University of Otago food science Associate Prof Miranda Mirosa.
University of Otago food science Associate Prof Miranda Mirosa.

Loosley does not feel the need to expand for the sake of it. He is more interested in growing and making sure the organisation stays true to its core values, but he has plans for another restaurant in Auckland.

Coming to Dunedin for the Upcycled Food event enabled Loosley to build some more contacts here.

"There was certainly some interest when we were down there."

Loosley believes running a weekly "pop-up" would be the best idea for the city, then potentially expanding it to a permanent restaurant.

He was invited down to cater the meal for the International Science Festival by University of Otago Associate Prof Miranda Mirosa, a fellow member of food waste organisation Champions 12.3, co-chaired by Manning and Mirosa.

Prof Mirosa is the University of Otago food waste innovation research theme director, and leads a team which measures food waste, develops reduction strategies, applies innovative technology, and works to modify producer and consumer behaviour.

They saw an opportunity in the science festival to raise the awareness of food waste issues with a fun event.

Everybody Eats was a "win-win" concept which not only removed food from the waste stream, but also fed people who might not have access to good food in a dignified way, so it made sense to get them involved in the Dunedin event, she says.
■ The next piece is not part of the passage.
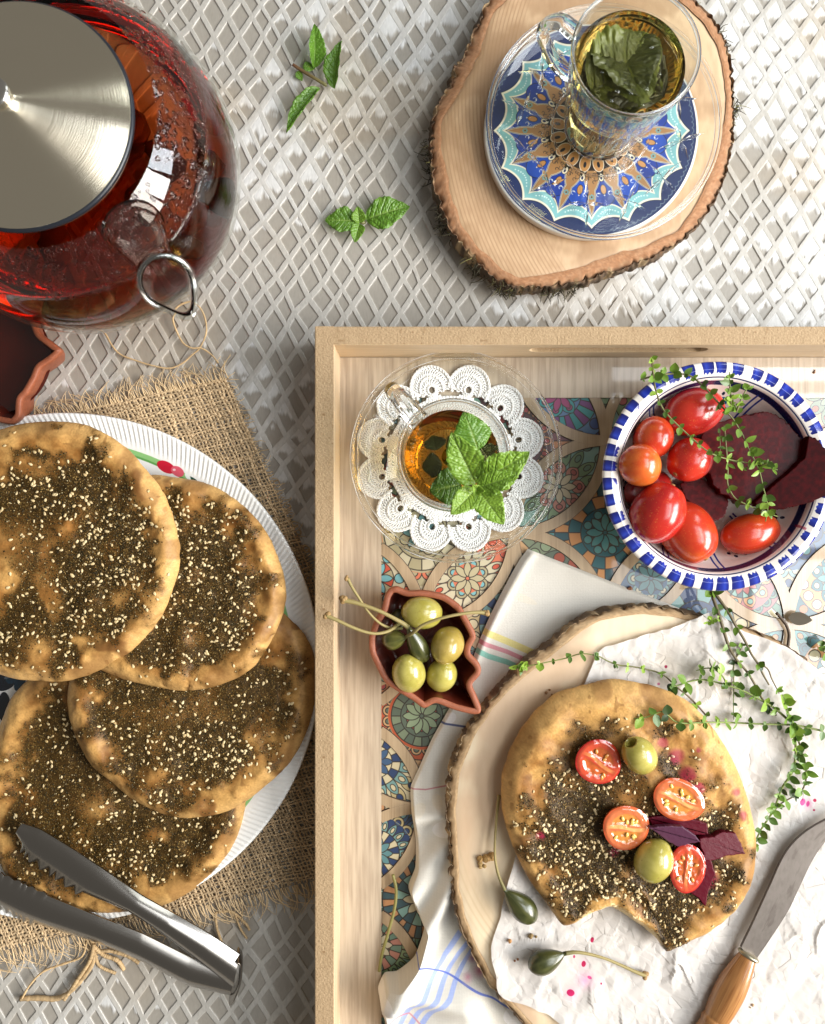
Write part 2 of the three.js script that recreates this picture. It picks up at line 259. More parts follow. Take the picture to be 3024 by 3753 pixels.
  const named = [[2065, 1770, 0, 8], [2222, 1935, 1, 8], [1715, 2105, 2, 8], [2090, 1500, 3, 7], [1890, 1640, 4, 8], [1430, 2760, 5, 8], [1520, 2600, 6, 10], [1500, 3080, 4, 8], [2800, 2160, 7, 10], [2500, 2180, 6, 12]];
  const T_print = canvas(Math.round(PW * S), Math.round(PD * S), (g) => {
    kept.forEach((q, k) => {
      let pal = palOf(q), n = 6 + Math.floor(n2(q.i * 3.3, q.j * 9.1) * 3) * 2;
      for (const [px, py, p, m] of named) { const w = at(px, py, TF); if (Math.hypot(w.x - q.c[0], w.z - q.c[1]) < D * 0.3) { pal = p; n = m; } }
      g.save(); g.beginPath(); q.P.forEach(([x, z], e) => { const a = (x - IX) * S, b = (z - IZ) * S; e ? g.lineTo(a, b) : g.moveTo(a, b); }); g.closePath(); g.clip(); mandala(g, (q.c[0] - IX) * S, (q.c[1] - IZ) * S, q.R * S, PALS[pal], n, 100 + k * 7); g.restore();
    });
  });
  const mPrint = mat([0.70, 0.66, 0.62], 0.5, { map: T_print, clearcoat: 1, clearcoatRoughness: 0.03 });
  for (const q of kept) {
    const sh = new THREE.Shape(q.P.map(([x, z]) => new THREE.Vector2(clamp(x, IX - 0.0005, TR), -clamp(z, IZ - 0.0005, TB)))), g = new THREE.ShapeGeometry(sh); g.rotateX(-Math.PI / 2); g.translate(0, 0.00785, 0);
    part('inlay_tile', planarUV(g, IX, IZ, PW, PD), mPrint, t);
  }
  // the ring bands of wood that lie between the printed pieces
  const mBand = mat([1, 1, 1], 0.42, { map: woodGrain([0.42, 0.305, 0.185], [0.22, 0.14, 0.07], 60, 4, 0.9), clearcoat: 1, clearcoatRoughness: 0.04 }), mBurn = mat([0.07, 0.045, 0.03], 0.8);
  const hw = mm(19, TF);
  for (let i = -5; i <= 5; i++) for (let j = -4; j <= 7; j++) if (((i + j) % 2 + 2) % 2 === 1) {
    const ox = cx(i), oz = cz(j), top = TF - 0.00035 + 0.00009 * ((i & 1 ? 0 : 2) + ((Math.floor(i / 2) + Math.floor(j / 2)) & 1)), n = 120, runs = []; let run = null;
    for (let k = 0; k <= n * 2; k++) { const a = (k / n) * TAU, x = ox + Math.cos(a) * D, z = oz + Math.sin(a) * D, ok = x > IX - 0.002 && z > IZ - 0.002 && x < 0.30 && z < 0.35; if (ok && !run) run = [k]; if (!ok && run) { if (run[0] > 0) runs.push([run[0], k - 1]); run = null; } }
    if (run && run[0] === 0) runs.push([0, n]);
    const list = [], burn = [];
    for (const [a, b] of runs) {
      if (a >= n || b - a < 2) continue; const m = b - a, P = (u, r, y) => { const q = ((a + u * m) / n) * TAU; return [ox + Math.cos(q) * r, y, oz + Math.sin(q) * r]; };
      list.push(surf(m, 1, (u, v) => P(u, D - hw + v * 2 * hw, top))); for (const s of [-1, 1]) burn.push(surf(m, 1, (u, v) => P(u, D + s * (hw + (1 - v) * 0.0005), 0.0076 + v * (top - 0.0076))));
    }
    if (list.length) { const o = part('wood_band', planarUV(mergeGeometries(list), 0, 0, 0.13, 0.13), mBand, t); part('burnt_edge', mergeGeometries(burn), mBurn, o); }
  }
}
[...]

University students involved with upcycling food waste were also trialling products such as crackers made from carrot waste and fruit leather from persimmons that would normally become pig food.

She was gratified the two sittings sold out quickly.

"Everybody feels strongly about food waste. It is something everybody agrees with."

As some 8% of greenhouse gas emissions come from food waste, it is one of the simplest things people can do to tackle climate change, she says.

"It’s everybody’s issue and everybody has a role to play in the solution."